Successful end to tax project

10.05.16 | News
Nordiska rådets session
Photographer
Johannes Jansson/norden.org
One last signature has been added to the list in the Nordic project to negotiate information-exchange agreements on tax matters with offshore financial centres. The United Arab Emirates and Iceland have signed off on a bilateral agreement, bringing the total up to 45 agreements with countries all over world in what has been a prime example of a successful Nordic partnership.

The project came to an end just as media the world over were reporting on the Panama papers, which revealed that tax evasion still goes on, even in the Nordic region.
“The Nordic information agreement was a breakthrough in efforts to combat tax evasion,” says Torsten Fensby who initiated and managed the project.

“Thanks to the agreement, millions of kroner have been repatriated, money that we would never have seen hide nor hair of without the agreement.

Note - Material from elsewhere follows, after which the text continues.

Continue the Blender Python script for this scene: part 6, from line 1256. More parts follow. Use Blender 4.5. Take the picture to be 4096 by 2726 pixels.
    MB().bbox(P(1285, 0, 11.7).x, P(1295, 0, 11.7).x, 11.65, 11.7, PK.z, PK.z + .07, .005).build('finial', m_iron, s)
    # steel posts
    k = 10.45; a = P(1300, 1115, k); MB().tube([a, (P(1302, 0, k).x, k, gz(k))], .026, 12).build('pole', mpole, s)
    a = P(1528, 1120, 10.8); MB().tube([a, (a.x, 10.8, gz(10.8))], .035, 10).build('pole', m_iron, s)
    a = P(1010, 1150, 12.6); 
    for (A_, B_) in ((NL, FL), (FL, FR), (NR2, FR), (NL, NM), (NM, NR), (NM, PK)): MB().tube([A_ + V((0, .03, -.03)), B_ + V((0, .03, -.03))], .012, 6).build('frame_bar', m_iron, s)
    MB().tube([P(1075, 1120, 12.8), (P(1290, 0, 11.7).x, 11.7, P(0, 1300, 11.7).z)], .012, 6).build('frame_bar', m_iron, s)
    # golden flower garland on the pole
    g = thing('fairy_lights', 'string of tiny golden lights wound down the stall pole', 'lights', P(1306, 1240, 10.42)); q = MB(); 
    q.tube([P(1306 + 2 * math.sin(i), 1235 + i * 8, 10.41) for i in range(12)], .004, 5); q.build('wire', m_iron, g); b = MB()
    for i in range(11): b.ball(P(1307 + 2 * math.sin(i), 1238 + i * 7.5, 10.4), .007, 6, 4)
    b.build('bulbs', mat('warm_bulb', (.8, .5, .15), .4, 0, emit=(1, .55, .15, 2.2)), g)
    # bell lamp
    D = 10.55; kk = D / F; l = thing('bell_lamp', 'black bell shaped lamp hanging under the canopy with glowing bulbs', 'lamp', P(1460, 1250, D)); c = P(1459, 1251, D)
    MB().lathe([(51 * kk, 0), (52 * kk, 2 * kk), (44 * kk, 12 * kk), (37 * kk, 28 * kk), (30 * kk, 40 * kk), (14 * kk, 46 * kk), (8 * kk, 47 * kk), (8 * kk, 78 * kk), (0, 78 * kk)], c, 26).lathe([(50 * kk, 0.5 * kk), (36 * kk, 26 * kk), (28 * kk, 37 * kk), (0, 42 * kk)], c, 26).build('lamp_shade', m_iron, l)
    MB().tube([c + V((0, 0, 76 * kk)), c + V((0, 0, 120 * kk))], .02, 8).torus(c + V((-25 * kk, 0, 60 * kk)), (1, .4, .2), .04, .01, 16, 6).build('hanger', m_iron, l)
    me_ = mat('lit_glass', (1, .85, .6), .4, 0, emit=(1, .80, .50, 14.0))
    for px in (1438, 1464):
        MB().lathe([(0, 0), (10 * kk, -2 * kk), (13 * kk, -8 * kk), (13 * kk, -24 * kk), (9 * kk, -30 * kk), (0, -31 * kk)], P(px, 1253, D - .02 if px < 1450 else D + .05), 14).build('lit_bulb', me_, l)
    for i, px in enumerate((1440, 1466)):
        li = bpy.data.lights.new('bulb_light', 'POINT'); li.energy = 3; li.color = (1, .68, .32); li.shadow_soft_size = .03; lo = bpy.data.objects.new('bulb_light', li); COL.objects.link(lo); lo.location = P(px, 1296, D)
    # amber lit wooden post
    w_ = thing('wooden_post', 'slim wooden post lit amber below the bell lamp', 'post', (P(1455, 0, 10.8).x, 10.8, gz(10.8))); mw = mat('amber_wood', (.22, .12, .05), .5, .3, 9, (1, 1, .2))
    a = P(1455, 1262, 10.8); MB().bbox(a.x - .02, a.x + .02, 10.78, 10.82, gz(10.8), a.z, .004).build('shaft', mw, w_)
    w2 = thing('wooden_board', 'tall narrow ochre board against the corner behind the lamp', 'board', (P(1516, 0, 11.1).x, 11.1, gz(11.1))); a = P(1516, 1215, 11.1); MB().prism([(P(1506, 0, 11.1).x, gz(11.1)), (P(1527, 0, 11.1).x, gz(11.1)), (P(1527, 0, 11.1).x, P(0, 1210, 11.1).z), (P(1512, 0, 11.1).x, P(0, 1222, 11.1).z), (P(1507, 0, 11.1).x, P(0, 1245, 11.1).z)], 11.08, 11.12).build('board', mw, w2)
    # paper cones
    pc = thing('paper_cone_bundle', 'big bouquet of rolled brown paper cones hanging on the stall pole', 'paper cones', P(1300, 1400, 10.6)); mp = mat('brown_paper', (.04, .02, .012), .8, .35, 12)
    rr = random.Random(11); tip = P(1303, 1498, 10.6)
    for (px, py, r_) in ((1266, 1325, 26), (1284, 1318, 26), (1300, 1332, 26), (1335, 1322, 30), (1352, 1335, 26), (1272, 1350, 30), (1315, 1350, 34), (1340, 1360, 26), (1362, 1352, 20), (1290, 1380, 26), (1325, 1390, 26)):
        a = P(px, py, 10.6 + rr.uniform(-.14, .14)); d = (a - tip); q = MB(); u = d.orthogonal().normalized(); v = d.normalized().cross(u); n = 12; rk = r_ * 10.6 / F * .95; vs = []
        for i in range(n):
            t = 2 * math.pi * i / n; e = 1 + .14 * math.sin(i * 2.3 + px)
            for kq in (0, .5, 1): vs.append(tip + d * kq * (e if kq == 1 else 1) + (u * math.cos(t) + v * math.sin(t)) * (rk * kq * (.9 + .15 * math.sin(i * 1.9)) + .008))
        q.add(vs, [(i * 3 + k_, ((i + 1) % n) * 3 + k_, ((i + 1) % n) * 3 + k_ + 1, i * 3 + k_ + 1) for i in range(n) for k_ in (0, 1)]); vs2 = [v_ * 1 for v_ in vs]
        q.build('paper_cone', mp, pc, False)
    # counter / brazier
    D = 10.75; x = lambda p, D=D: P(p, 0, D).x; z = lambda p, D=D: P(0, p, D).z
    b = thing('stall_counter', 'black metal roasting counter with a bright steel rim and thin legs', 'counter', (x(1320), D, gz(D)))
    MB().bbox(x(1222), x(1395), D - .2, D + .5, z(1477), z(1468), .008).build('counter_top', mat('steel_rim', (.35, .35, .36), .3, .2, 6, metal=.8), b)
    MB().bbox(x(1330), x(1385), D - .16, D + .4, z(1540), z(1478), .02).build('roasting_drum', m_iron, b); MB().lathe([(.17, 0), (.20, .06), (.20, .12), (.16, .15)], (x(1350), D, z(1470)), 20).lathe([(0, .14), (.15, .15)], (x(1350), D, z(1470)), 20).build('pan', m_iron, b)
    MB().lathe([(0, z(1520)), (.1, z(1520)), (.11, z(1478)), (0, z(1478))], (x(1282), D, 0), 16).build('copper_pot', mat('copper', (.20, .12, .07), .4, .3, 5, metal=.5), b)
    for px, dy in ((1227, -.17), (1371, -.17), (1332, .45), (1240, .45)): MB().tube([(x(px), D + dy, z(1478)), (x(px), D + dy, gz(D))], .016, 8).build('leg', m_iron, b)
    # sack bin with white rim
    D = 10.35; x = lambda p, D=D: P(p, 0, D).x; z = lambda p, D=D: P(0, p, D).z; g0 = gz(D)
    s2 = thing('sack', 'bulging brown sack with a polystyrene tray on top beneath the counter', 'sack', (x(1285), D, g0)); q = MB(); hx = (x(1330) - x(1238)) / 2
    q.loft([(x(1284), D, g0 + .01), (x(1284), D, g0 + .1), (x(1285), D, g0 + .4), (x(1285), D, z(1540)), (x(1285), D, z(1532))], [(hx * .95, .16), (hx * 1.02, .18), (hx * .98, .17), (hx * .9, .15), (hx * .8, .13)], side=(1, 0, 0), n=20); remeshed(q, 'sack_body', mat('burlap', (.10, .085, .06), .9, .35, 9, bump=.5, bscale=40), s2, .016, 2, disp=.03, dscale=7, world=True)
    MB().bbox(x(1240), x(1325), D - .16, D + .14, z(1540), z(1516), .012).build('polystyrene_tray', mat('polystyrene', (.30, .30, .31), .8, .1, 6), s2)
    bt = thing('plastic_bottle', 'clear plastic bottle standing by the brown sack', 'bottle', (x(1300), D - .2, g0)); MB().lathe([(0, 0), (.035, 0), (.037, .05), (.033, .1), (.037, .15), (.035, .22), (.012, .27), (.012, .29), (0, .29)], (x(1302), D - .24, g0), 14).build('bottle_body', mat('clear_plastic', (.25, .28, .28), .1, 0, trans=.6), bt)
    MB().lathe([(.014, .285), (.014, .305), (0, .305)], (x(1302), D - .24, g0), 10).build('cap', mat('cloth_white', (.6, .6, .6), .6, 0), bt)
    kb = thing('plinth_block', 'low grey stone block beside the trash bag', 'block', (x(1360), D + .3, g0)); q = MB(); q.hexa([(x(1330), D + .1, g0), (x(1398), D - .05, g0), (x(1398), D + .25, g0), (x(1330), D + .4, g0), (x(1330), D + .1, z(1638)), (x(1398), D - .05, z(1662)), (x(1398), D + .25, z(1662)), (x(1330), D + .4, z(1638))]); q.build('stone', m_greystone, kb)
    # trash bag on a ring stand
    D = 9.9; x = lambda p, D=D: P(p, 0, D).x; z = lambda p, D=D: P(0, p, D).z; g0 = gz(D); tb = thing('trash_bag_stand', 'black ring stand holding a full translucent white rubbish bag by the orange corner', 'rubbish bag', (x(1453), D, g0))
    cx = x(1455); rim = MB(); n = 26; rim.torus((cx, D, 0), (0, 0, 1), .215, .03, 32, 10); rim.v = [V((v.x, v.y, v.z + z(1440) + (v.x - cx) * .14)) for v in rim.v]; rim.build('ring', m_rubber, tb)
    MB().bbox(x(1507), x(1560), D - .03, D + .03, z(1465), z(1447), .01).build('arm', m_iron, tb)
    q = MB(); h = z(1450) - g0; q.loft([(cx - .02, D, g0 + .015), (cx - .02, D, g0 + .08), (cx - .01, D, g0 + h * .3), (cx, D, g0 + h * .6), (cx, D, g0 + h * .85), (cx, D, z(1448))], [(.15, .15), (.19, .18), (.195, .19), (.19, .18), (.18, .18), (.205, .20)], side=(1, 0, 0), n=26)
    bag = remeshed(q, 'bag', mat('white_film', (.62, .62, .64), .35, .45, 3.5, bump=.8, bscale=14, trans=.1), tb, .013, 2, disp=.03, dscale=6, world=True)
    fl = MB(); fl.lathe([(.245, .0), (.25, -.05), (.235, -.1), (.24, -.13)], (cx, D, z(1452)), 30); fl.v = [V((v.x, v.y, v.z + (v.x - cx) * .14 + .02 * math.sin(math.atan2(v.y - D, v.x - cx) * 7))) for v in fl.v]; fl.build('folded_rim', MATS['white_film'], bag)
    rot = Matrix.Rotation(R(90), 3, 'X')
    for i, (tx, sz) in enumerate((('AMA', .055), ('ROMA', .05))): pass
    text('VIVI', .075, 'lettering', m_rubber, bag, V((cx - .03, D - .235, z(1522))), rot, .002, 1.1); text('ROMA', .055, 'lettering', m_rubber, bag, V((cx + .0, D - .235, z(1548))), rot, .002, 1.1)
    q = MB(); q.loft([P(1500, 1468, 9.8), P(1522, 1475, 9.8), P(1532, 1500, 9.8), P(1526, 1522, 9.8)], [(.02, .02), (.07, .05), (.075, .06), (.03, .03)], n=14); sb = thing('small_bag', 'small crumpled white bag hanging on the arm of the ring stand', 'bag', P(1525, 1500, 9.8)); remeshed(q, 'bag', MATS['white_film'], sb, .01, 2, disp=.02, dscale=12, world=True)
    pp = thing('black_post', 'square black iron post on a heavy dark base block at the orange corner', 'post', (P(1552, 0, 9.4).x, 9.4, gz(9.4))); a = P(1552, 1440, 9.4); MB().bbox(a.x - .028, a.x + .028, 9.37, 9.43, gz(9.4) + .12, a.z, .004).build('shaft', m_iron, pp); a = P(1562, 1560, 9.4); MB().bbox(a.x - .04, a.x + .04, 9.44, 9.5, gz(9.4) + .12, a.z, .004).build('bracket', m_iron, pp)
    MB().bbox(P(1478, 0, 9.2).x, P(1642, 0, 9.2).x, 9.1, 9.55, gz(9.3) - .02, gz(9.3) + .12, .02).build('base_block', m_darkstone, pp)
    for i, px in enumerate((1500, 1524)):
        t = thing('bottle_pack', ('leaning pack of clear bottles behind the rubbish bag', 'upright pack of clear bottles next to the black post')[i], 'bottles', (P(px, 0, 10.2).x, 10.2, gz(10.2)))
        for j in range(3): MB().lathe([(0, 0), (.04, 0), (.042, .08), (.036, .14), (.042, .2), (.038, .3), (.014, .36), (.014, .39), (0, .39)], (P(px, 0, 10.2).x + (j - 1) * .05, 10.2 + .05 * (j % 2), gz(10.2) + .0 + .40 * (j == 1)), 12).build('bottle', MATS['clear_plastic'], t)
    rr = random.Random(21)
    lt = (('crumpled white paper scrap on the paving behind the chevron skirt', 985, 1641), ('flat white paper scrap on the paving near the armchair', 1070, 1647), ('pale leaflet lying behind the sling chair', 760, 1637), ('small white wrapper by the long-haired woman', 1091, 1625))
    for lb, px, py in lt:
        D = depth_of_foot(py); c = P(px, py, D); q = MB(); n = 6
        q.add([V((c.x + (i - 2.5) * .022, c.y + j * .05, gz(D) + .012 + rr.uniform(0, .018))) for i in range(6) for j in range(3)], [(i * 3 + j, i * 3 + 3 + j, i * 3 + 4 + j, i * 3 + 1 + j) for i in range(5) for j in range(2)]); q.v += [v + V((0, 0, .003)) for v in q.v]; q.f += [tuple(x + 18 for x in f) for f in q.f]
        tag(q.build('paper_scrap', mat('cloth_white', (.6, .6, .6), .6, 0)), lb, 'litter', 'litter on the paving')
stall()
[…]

The Nordic experts had really good networks in the OECD, which proved to be really crucial,” he points out. The countries stuck together, negotiated together and succeeded where everybody else had failed.

Thanks to the agreement millions of kroner have been repatriated, money that we would never have seen hide nor hair of without the agreement.

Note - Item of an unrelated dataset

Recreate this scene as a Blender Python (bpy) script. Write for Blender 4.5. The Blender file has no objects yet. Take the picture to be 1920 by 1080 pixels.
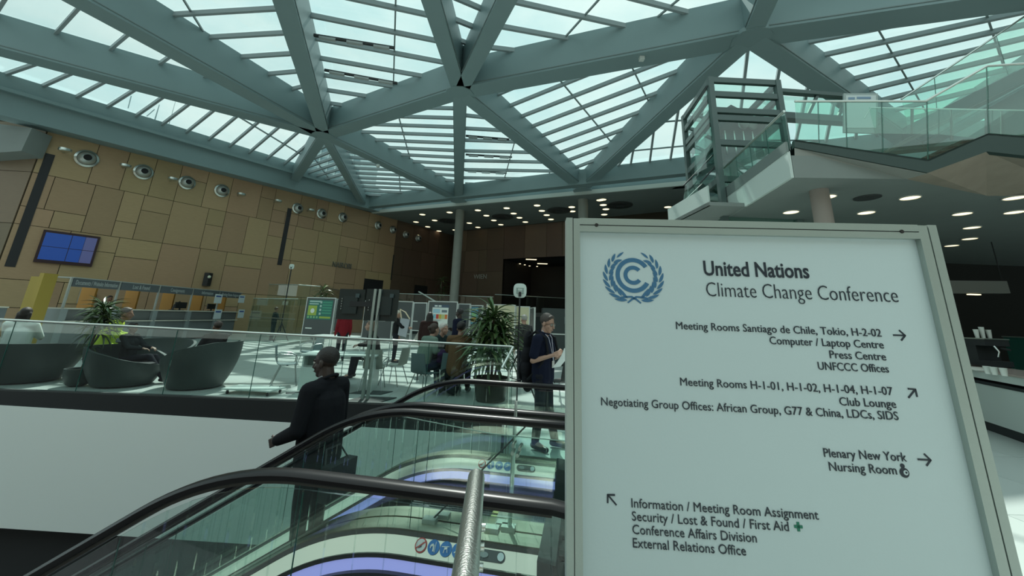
import bpy, math, random
from mathutils import Vector as V, Matrix, noise
R = math.radians
rnd = random.Random(7)
col = bpy.context.scene.collection
sc = bpy.context.scene

# ------------------------------------------------------------------ camera
FOC, PX, PY, EYE = 720.0, 960.0, 410.0, 1.65
_U = V(((1062-PX)/FOC, (2380+PY)/FOC, -1.0)).normalized()      # world up seen by the camera
_f = V((0, 0, -1)); _Y = (_f - _U*_f.dot(_U)).normalized(); _X = _Y.cross(_U)
ROT = Matrix((_X, _Y, _U))
CAM = V((0, 0, EYE))
cd = bpy.data.cameras.new('camera'); cam = bpy.data.objects.new('camera', cd); col.objects.link(cam)
cd.sensor_width = 36; cd.lens = FOC/1920*36; cd.shift_y = -(540-PY)/1920; cd.clip_start = .02; cd.clip_end = 900
cam.matrix_world = Matrix.Translation(CAM) @ ROT.to_4x4()
sc.camera = cam
def ray(x, y): return ROT @ V(((x-PX)/FOC, -(y-PY)/FOC, -1))
def onz(x, y, z): r = ray(x, y); return CAM + r*((z-EYE)/r.z)
def ony(x, y, Y): r = ray(x, y); return CAM + r*(Y/r.y)
def onp(x, y, p, n): r = ray(x, y); return CAM + r*((V(p)-CAM).dot(V(n))/r.dot(V(n)))

# ------------------------------------------------------------------ world, sun, exposure
w = bpy.data.worlds.new('sky'); sc.world = w; w.use_nodes = True
nt = w.node_tree; N = nt.nodes; L = nt.links; N.clear()
out = N.new('ShaderNodeOutputWorld'); bg = N.new('ShaderNodeBackground'); L.new(bg.outputs[0], out.inputs[0])
tc = N.new('ShaderNodeTexCoord'); mp = N.new('ShaderNodeMapping'); mp.inputs['Scale'].default_value = (1, 1, 2.2)
nz = N.new('ShaderNodeTexNoise'); nz.inputs['Scale'].default_value = 2.6; nz.inputs['Detail'].default_value = 6; nz.inputs['Roughness'].default_value = .6
L.new(tc.outputs['Generated'], mp.inputs[0]); L.new(mp.outputs[0], nz.inputs[0])
cr = N.new('ShaderNodeValToRGB'); cr.color_ramp.elements[0].position = .3; cr.color_ramp.elements[1].position = .72
cr.color_ramp.elements[0].color = (.50, .76, .775, 1); cr.color_ramp.elements[1].color = (.84, .96, .925, 1)
L.new(nz.outputs[0], cr.inputs[0]); L.new(cr.outputs[0], bg.inputs[0]); bg.inputs[1].default_value = 1.0
sd = bpy.data.lights.new('sun', 'SUN'); sd.energy = 5.0; sd.angle = R(.8); sd.color = (1, .98, .92)
so = bpy.data.objects.new('sun', sd); col.objects.link(so); so.location = (0, 0, 40)
SUNDIR = V((-.12, .62, 1.0)).normalized()                    # towards the sun: ahead of the camera and high
so.rotation_euler = SUNDIR.to_track_quat('Z', 'Y').to_euler()
sc.view_settings.view_transform = 'Standard'; sc.view_settings.look = 'None'
sc.view_settings.exposure = 0.30; sc.view_settings.gamma = 1; sc.view_settings.use_curve_mapping = False
sc.cycles.transparent_max_bounces = 40; sc.cycles.max_bounces = 8; sc.cycles.diffuse_bounces = 4; sc.cycles.glossy_bounces = 3
sc.cycles.caustics_reflective = False; sc.cycles.caustics_refractive = False; sc.cycles.sample_clamp_indirect = 4

# ------------------------------------------------------------------ materials
MATS = {}
def mat(name, c, rough=.6, metal=0, emit=None, es=1, var=0, vscale=8, bump=0, bscale=60, spec=.5, stretch=(1, 1, 1), alpha=1):
    if name in MATS: return MATS[name]
    m = bpy.data.materials.new(name); m.use_nodes = True; t = m.node_tree; b = t.nodes['Principled BSDF']
    b.inputs['Base Color'].default_value = (*c, 1); b.inputs['Roughness'].default_value = rough
    b.inputs['Metallic'].default_value = metal; b.inputs['Specular IOR Level'].default_value = spec; b.inputs['Alpha'].default_value = alpha
    if emit: b.inputs['Emission Color'].default_value = (*emit, 1); b.inputs['Emission Strength'].default_value = es
    if var or bump:
        tc = t.nodes.new('ShaderNodeTexCoord'); mp = t.nodes.new('ShaderNodeMapping'); mp.inputs['Scale'].default_value = stretch
        t.links.new(tc.outputs['Object'], mp.inputs[0])
    if var:
        n = t.nodes.new('ShaderNodeTexNoise'); n.inputs['Scale'].default_value = vscale; n.inputs['Detail'].default_value = 4
        t.links.new(mp.outputs[0], n.inputs[0])
        mx = t.nodes.new('ShaderNodeMix'); mx.data_type = 'RGBA'
        mx.inputs['A'].default_value = (*[max(0, q*(1-var)) for q in c], 1); mx.inputs['B'].default_value = (*[min(1, q*(1+var)) for q in c], 1)
        t.links.new(n.outputs[0], mx.inputs['Factor']); t.links.new(mx.outputs['Result'], b.inputs['Base Color'])
    if bump:
        n = t.nodes.new('ShaderNodeTexNoise'); n.inputs['Scale'].default_value = bscale; t.links.new(mp.outputs[0], n.inputs[0])
        bp = t.nodes.new('ShaderNodeBump'); bp.inputs['Strength'].default_value = bump; bp.inputs['Distance'].default_value = .01
        t.links.new(n.outputs[0], bp.inputs['Height']); t.links.new(bp.outputs[0], b.inputs['Normal'])
    MATS[name] = m; return m
def glass(name, tint, refl=.1, rough=.0, rc=(1, 1, 1)):
    if name in MATS: return MATS[name]
    m = bpy.data.materials.new(name); m.use_nodes = True; t = m.node_tree; t.nodes.clear()
    o = t.nodes.new('ShaderNodeOutputMaterial'); tr = t.nodes.new('ShaderNodeBsdfTransparent'); tr.inputs[0].default_value = (*tint, 1)
    g = t.nodes.new('ShaderNodeBsdfGlossy'); g.inputs['Color'].default_value = (*rc, 1); g.inputs['Roughness'].default_value = rough
    lw = t.nodes.new('ShaderNodeLayerWeight'); lw.inputs[0].default_value = .5
    ma = t.nodes.new('ShaderNodeMath'); ma.operation = 'POWER'; ma.inputs[1].default_value = 3; t.links.new(lw.outputs['Facing'], ma.inputs[0])
    mb = t.nodes.new('ShaderNodeMath'); mb.operation = 'MULTIPLY_ADD'; mb.inputs[1].default_value = .7; mb.inputs[2].default_value = refl
    t.links.new(ma.outputs[0], mb.inputs[0]); mx = t.nodes.new('ShaderNodeMixShader')
    t.links.new(mb.outputs[0], mx.inputs[0]); t.links.new(tr.outputs[0], mx.inputs[1]); t.links.new(g.outputs[0], mx.inputs[2])
    t.links.new(mx.outputs[0], o.inputs[0]); MATS[name] = m; return m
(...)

Trude Steinnes Sønvisen, tax expert at the Norwegian Ministry of Finance, who was also part of the project right from the start backs up what Fensby says.

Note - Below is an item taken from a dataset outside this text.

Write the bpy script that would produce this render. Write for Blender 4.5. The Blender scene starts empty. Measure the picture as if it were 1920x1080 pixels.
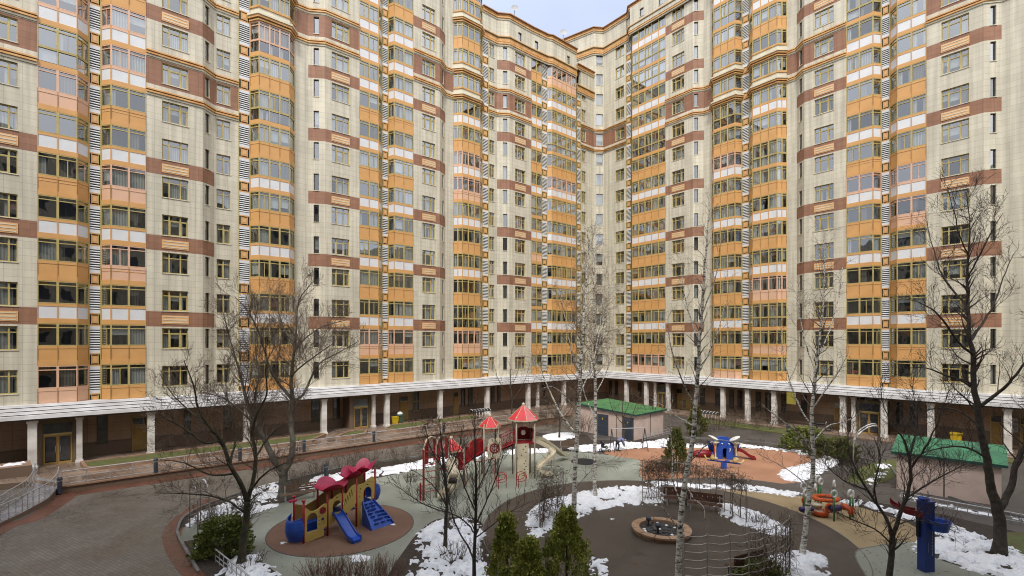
import bpy, math, random
from mathutils import Vector, Matrix, noise
C = bpy.context.scene.collection
R = math.radians
F = 906.67           # focal length in photo pixels (17 mm on 36 mm, 1920 px wide)
CAMZ = 10.0
HZ = 640.0
def G(px, py, z=0.0):
    d = F*(CAMZ-z)/(py-HZ)
    return Vector(((px-960)/F*d, d, z))
def D(px, py, d):
    return Vector(((px-960)/F*d, d, CAMZ-(py-HZ)*d/F))
# ---------------------------------------------------------------- materials
MATS = {}
def newmat(name):
    m = bpy.data.materials.new(name); m.use_nodes = True
    MATS[name] = m
    return m, m.node_tree.nodes, m.node_tree.links, m.node_tree.nodes['Principled BSDF']
def mat(name, col, rough=.6, col2=None, scale=3., detail=5, bump=0., bscale=None, spec=.4, metal=0., lo=.35, hi=.65, rvar=0.):
    m, n, l, p = newmat(name)
    p.inputs['Roughness'].default_value = rough
    p.inputs['Metallic'].default_value = metal
    p.inputs['Specular IOR Level'].default_value = spec
    p.inputs['Base Color'].default_value = (*col, 1)
    if col2 is None: col2 = tuple(c*.82 for c in col)
    tc = n.new('ShaderNodeTexCoord')
    nz = n.new('ShaderNodeTexNoise'); nz.inputs['Scale'].default_value = scale; nz.inputs['Detail'].default_value = detail
    l.new(tc.outputs['Object'], nz.inputs['Vector'])
    cr = n.new('ShaderNodeValToRGB'); cr.color_ramp.elements[0].position = lo; cr.color_ramp.elements[1].position = hi
    cr.color_ramp.elements[0].color = (*col2, 1); cr.color_ramp.elements[1].color = (*col, 1)
    l.new(nz.outputs['Fac'], cr.inputs['Fac']); l.new(cr.outputs['Color'], p.inputs['Base Color'])
    if rvar:
        mr = n.new('ShaderNodeMapRange'); mr.inputs['To Min'].default_value = rough-rvar; mr.inputs['To Max'].default_value = rough+rvar
        mr.inputs['From Min'].default_value = .35; mr.inputs['From Max'].default_value = .65
        l.new(nz.outputs['Fac'], mr.inputs['Value']); l.new(mr.outputs['Result'], p.inputs['Roughness'])
    if bump:
        n2 = n.new('ShaderNodeTexNoise'); n2.inputs['Scale'].default_value = bscale or scale*6; n2.inputs['Detail'].default_value = 4
        l.new(tc.outputs['Object'], n2.inputs['Vector'])
        b = n.new('ShaderNodeBump'); b.inputs['Strength'].default_value = bump; b.inputs['Distance'].default_value = .05
        l.new(n2.outputs['Fac'], b.inputs['Height']); l.new(b.outputs['Normal'], p.inputs['Normal'])
    return m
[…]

“Before the Nordic agreement our job was a bit of an exercise in futility. None of us every thought we’d get this far.

But the information-exchange agreements are, of course, just a start. Everybody agrees on that. As it stands, the package assumes that you have information about money that has been secreted away and that the tax authorities can ask – and receive answers – about it.

“The next step, which is completely revolutionary, is the agreement to exchange of information automatically, which comes into full force next year,” Steinnes Sønvisen says. This will provide the authorities with regular information updates without needing to know a name or an amount.

Before the Nordic agreement our job was a bit of an exercise in futility. None of us every thought we’d get this far.

“Tax evasion is a huge global political challenge,” Fensby comments.

“For us, and the rest of the world, it is a matter of bringing our tax legislation into the 21st century. The situation is still that there are no controls on the movement of money.”

Fensby also stresses the need for countries to respect each others’ systems.

“No matter what tax system different countries have, they should all be able to function without one country profiting from another. It is a realistic and just requirement, and one also accepted by the majority of so-called offshore tax centres.

But some people will always cheat.  The untaxed offshore sector is a threat to the whole global economy. If we can’t get it under control, the mathematical probability is that the world is heading for a new financial crisis,” he adds.

Trude Steinnes Sønvisen agrees and calls for stricter punishments and higher fines for those who spirit money away.

For the Nordic Council of Minister, the tax-information agreement shows what the countries are capable of when they act together.

“Nordic co-operation made this progress possible. Our political network has huge significance, not just in the Nordic region but globally,” says Dagfinn Høybråten, Secretary General of the Nordic Council of Ministers.

The importance of working together is recognised at ministerial level as well.

“The fact that the Nordic countries worked together on this was absolutely critical,” says Charlotte Svensson, State Secretary to Magdalena Andersson, the Swedish Minister of Finance. “It shows just how important Nordic co-operation really is.”